Energy analysts expect the supply crunch to intensify without resolution. Strategic reserves in some countries are being drawn down, but global refining capacity for jet fuel remains constrained. Asian nations, heavily reliant on Middle Eastern crude, have imposed price caps and conservation measures.
In the U.S., domestic production provides a partial buffer, but imported refined products and global price transmission still affect costs. Refineries have prioritized certain outputs, contributing to the jet fuel premium.
As trading begins Monday, volume may start light following the Easter weekend, with full participation expected as the week progresses. Any concrete cease-fire announcement could trigger a sharper rally, while renewed escalation threats might reverse gains quickly.
Wall Street has demonstrated remarkable swings in recent weeks. Futures have surged on de-escalation rumors only to retreat on fresh threats or supply data. This pattern underscores the market's sensitivity to headlines from the region.
For individual sectors, defense and cybersecurity names have seen sporadic interest amid geopolitical risks. Conversely, consumer staples and utilities have offered defensive appeal.
Longer-term investors are advised to maintain diversification. While energy volatility dominates short-term narratives, underlying U.S. economic fundamentals — including a still-solid labor market and corporate balance sheets — provide support.
The VIX, Wall Street's fear gauge, has moderated from peaks seen during the initial war escalation but remains elevated compared to pre-conflict norms, indicating lingering caution.
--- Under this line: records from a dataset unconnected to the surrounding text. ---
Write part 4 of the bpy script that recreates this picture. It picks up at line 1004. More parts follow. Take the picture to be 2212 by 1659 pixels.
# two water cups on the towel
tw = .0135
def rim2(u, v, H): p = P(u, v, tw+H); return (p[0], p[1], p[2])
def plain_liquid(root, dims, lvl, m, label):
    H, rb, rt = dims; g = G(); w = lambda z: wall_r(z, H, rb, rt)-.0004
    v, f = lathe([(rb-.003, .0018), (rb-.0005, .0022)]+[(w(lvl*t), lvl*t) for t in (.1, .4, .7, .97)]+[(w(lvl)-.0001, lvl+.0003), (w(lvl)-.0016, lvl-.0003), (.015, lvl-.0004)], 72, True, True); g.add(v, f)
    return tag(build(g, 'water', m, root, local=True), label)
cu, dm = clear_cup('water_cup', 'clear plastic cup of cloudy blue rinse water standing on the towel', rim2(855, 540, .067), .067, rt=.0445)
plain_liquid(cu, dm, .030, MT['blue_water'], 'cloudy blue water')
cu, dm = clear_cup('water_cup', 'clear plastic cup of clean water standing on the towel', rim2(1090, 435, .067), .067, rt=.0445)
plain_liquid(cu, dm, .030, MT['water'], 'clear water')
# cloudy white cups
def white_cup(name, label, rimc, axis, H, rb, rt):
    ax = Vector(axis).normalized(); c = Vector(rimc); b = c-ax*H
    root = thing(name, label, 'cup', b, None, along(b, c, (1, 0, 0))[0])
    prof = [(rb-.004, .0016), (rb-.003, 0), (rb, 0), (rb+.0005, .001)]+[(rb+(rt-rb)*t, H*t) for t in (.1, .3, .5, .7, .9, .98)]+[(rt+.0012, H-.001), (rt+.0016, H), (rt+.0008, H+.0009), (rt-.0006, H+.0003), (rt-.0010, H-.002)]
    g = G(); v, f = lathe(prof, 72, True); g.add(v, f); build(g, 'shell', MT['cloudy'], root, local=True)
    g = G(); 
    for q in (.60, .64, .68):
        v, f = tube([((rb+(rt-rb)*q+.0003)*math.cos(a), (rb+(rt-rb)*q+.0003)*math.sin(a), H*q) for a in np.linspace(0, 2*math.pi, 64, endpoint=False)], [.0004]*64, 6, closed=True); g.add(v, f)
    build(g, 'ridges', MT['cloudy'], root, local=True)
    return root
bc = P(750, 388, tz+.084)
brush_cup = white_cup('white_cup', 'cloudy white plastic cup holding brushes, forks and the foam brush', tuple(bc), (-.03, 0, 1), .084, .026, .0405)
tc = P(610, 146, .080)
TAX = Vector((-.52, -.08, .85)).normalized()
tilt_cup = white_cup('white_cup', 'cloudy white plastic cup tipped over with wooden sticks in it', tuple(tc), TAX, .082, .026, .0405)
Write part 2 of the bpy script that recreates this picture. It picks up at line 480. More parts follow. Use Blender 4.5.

Monday's futures movement suggests a tentative risk-on tone driven by cease-fire hopes. Whether that holds through the session will depend on any fresh updates from Washington or Tehran.
As the Iran conflict enters a new phase of diplomatic maneuvering, markets will continue parsing signals for clues about energy flows and economic ripple effects. For now, stock futures reflect guarded optimism that the worst of the supply shock may prove temporary.